Because of the long-gun registry, Chu explained, investigators were spared the chore of looking into the murder weapon's ownership and were able to prevent the .22 from falling into the wrong hands while Kirkpatrick was in custody, thus eliminating a potential threat to public safety.

Really? The $2 billion taxpayers have been made to spend on the registry is warranted because it saved Vancouver homicide detectives a few minutes or hours determining whether Kirkpatrick was the rightful owner of the shotgun he used to kill his former boss? And officers would never have recovered the .22 because without the registry they wouldn't have thought to search his home for other weapons?

Please. This justification is so weak it is an insult to the intelligence of Canadian voters.

The key point is, the registry did nothing to save the life of Kirkpatrick's victim, and that is how the intrusiveness and cost of the registry was sold to Canadians -- as a crime-prevention tool, not as a labour-saving device for paperwork weary detectives.

Chief Chu also explained how a shotgun seized in 2004 from a man accused of illegally hunting and trapping had taken six years to trace. Because the gun had been made in Brazil and never properly registered in Canada, investigators had little clue how it had come into the man's possession until Brazilian police responded to an Interpol request six years later. If it had been registered, Chu added, determining its source would have taken only seconds.

But the salient fact is, the poacher, who was prohibited by a court order from possessing firearms had nonetheless acquired the gun -- and seven others. Registry or no registry, an individual deemed by a judge as too dangerous to own guns had eight of them. Who cares where they had come from? Our national gun-control scheme did nothing to keep them out of his hands.

The chief also pointed to a home invasion in which the invader was shot and killed with a gun he brought with him. Because of the registry, police were save a "labour-intensive trace" to find the stolen gun's real owner.

Another example involved how the registry led Vancouver police to find a registered weapon that was unsafely stored under a bed, while yet another enabled them to determined that a licensed collector with 57 guns was indeed in legal possession of all of his firearms.

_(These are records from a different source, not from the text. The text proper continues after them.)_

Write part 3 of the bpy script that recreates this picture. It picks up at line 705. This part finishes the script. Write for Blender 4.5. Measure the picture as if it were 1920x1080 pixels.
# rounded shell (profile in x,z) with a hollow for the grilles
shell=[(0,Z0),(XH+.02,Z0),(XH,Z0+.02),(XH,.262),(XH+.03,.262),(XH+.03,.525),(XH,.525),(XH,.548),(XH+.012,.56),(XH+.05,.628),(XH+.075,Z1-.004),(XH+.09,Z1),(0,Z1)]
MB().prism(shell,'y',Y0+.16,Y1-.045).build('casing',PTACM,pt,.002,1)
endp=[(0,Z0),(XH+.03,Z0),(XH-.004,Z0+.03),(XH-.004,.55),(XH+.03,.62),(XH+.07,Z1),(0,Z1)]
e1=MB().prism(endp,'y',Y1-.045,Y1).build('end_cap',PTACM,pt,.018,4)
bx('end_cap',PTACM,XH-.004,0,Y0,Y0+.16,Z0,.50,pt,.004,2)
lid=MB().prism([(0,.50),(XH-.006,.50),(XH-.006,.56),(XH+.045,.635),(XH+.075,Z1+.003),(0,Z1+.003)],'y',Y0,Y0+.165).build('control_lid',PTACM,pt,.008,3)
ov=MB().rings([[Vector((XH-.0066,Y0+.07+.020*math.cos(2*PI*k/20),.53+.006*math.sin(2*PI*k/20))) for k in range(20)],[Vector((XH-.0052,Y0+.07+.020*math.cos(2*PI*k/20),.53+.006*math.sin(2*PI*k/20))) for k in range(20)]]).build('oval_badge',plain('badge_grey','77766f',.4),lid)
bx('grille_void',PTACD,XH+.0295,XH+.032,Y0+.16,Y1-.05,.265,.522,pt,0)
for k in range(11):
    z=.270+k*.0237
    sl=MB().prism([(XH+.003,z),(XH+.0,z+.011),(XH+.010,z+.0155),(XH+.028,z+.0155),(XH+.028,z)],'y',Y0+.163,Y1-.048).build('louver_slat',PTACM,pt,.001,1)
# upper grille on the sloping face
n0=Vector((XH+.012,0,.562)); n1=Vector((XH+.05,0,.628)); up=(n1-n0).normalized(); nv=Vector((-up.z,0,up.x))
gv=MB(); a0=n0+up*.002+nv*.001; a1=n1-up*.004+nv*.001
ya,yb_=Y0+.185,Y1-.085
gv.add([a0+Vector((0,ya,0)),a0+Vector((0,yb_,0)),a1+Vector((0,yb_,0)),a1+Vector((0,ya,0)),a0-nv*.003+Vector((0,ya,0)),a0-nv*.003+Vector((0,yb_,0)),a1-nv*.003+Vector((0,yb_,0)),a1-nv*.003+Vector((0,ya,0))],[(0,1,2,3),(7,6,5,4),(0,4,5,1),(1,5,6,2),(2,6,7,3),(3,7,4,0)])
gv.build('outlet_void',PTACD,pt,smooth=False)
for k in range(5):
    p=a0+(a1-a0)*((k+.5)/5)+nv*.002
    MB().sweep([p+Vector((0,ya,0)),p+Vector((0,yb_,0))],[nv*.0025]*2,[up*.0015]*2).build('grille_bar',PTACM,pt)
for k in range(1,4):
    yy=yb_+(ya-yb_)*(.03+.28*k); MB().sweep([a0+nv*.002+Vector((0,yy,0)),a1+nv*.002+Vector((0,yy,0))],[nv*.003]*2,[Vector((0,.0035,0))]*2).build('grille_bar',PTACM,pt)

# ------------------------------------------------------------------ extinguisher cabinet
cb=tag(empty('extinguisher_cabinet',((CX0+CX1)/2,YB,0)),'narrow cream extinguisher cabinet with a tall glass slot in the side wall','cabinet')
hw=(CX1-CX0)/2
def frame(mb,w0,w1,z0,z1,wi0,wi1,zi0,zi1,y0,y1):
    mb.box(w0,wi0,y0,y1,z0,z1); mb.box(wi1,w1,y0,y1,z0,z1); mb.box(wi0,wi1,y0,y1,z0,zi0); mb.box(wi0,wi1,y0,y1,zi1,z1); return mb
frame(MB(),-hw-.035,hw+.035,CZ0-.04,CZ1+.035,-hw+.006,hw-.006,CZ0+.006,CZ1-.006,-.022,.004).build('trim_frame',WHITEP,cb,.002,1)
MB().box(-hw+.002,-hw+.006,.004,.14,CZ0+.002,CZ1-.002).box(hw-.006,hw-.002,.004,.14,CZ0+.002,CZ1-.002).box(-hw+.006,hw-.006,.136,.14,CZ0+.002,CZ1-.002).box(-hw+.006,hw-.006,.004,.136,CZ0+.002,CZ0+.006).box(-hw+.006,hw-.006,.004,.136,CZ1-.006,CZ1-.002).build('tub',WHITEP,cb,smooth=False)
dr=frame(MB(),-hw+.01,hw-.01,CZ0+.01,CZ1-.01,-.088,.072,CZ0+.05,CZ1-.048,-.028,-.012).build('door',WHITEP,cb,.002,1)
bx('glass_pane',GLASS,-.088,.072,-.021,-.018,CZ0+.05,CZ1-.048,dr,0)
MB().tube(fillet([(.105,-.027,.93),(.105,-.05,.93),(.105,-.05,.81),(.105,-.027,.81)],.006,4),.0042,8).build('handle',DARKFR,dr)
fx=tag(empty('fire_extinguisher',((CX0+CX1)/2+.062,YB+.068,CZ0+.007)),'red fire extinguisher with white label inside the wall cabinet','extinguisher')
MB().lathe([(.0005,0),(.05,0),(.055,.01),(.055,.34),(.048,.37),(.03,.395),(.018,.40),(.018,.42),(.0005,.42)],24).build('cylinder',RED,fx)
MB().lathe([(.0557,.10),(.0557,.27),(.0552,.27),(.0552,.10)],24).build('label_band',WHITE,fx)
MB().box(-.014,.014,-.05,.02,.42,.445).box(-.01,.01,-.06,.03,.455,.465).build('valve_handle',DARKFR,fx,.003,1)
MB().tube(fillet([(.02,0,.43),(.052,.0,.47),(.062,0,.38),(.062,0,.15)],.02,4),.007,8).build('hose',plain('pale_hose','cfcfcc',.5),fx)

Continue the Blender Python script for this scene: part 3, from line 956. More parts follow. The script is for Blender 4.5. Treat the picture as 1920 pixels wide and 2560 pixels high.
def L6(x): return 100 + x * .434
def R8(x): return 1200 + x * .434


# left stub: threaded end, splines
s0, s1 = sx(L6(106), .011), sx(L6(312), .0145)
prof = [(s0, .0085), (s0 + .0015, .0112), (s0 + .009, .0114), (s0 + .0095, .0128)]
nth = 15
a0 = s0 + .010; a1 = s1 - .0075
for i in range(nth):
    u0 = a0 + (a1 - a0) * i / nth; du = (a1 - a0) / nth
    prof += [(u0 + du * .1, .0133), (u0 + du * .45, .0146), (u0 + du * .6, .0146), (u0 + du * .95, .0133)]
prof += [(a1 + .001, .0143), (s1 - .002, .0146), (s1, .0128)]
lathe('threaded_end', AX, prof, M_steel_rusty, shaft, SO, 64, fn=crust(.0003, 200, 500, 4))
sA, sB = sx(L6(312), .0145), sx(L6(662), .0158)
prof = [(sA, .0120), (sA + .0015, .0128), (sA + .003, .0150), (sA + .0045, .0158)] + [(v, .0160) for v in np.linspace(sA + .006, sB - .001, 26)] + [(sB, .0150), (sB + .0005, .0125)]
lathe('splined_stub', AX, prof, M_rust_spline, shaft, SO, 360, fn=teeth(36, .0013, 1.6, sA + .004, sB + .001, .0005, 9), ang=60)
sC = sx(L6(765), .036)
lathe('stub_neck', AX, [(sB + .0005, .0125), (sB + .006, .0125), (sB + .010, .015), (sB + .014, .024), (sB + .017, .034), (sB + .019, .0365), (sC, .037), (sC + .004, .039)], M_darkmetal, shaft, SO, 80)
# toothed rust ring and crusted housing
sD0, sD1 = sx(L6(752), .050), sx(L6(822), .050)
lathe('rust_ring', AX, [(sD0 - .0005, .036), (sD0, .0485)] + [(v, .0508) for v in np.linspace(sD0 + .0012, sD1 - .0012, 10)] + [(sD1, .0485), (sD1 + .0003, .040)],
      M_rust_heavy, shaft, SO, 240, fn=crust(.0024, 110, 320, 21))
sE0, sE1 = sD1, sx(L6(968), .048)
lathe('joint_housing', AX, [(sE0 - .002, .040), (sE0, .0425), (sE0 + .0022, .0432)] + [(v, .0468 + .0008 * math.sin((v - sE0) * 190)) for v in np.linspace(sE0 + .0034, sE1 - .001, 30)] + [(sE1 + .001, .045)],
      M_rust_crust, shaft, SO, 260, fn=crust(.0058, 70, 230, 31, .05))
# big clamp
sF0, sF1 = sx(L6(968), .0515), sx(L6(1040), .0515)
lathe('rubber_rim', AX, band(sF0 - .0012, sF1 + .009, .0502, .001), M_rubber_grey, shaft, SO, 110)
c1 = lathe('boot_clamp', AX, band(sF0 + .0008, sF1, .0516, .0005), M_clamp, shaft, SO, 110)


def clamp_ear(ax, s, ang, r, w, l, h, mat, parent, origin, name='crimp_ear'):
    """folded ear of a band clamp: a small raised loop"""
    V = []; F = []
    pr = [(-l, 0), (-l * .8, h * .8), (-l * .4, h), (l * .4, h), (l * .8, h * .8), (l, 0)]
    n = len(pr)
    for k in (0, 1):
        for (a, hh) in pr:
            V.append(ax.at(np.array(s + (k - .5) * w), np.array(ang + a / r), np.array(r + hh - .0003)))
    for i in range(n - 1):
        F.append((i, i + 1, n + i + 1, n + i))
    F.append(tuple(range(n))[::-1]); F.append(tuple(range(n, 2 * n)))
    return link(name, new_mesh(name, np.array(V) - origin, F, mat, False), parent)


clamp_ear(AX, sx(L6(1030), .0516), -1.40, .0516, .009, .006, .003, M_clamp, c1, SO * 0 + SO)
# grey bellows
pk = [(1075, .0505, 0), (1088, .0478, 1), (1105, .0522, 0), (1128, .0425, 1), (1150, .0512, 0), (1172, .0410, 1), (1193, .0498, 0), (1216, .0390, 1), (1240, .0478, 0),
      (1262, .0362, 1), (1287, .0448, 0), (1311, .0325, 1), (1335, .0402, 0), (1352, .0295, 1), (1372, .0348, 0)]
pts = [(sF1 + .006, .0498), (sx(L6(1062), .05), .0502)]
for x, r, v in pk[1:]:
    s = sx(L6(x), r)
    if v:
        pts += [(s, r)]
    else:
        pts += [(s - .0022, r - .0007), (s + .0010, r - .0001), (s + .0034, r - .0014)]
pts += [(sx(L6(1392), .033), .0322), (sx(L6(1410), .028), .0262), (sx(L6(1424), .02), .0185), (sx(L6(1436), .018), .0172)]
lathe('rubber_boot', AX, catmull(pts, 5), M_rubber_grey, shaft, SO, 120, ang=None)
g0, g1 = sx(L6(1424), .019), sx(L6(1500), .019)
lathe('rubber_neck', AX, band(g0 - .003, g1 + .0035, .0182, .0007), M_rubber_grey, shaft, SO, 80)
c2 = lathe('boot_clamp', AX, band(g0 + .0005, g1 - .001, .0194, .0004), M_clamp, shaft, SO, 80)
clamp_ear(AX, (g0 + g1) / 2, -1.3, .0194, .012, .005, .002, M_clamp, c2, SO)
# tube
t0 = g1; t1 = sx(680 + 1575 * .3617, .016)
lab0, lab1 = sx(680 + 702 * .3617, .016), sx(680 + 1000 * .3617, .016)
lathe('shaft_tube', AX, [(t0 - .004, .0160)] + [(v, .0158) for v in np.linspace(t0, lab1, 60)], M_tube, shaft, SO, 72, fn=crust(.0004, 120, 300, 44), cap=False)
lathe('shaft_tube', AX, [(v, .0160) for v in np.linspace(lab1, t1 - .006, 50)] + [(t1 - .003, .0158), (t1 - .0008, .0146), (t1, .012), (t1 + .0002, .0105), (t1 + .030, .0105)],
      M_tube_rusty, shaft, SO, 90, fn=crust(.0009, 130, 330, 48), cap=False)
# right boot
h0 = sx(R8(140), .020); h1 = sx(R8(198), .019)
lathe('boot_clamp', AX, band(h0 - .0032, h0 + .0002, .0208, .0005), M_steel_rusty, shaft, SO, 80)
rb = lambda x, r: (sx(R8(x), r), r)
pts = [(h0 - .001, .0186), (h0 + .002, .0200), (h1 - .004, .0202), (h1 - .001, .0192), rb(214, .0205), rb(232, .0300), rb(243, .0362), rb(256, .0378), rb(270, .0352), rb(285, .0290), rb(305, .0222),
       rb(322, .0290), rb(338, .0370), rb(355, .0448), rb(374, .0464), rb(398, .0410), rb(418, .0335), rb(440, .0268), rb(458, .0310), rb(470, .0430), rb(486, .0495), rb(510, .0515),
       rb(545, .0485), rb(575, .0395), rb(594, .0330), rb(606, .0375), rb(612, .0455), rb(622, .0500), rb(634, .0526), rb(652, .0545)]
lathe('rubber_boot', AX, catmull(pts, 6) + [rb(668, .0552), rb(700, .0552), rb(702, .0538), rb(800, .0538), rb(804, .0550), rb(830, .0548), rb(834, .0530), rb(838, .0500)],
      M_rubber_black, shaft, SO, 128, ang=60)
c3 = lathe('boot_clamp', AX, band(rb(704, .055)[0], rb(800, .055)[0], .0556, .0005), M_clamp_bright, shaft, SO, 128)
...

Whew! Sleep safe tonight Vancouverites, the registry is helping ensure that all the t's are crossed and i's dotted among non-threatening gun owners in your community.

Even the case of RCMP Chief Superintendent Marty Cheliak proves the registry's uselessness. Cheliak is the head of the registry who was recently reassigned for talking up its benefits. Many pundits have urged that Cheliak be listened to on the registry because he was in charge of the four officers murdered by James Roszko at Mayerthorpe in March 2005.

Once again, though, the registry did nothing to stop this horrendous massacre.

The public and front-line officers are not fooled. This week 72 per cent of Canadians told pollster Angus Reid they felt the registry had done nothing to prevent crime and 92 per cent of over 2,600 beat cops in an unscientific, online poll said they wanted it scrapped.

Let's hope MPs follow the practical, common-sense instincts of Canadians and front-line officers when they vote on Sept. 21 and not the political, bureaucratic pleading of the chiefs.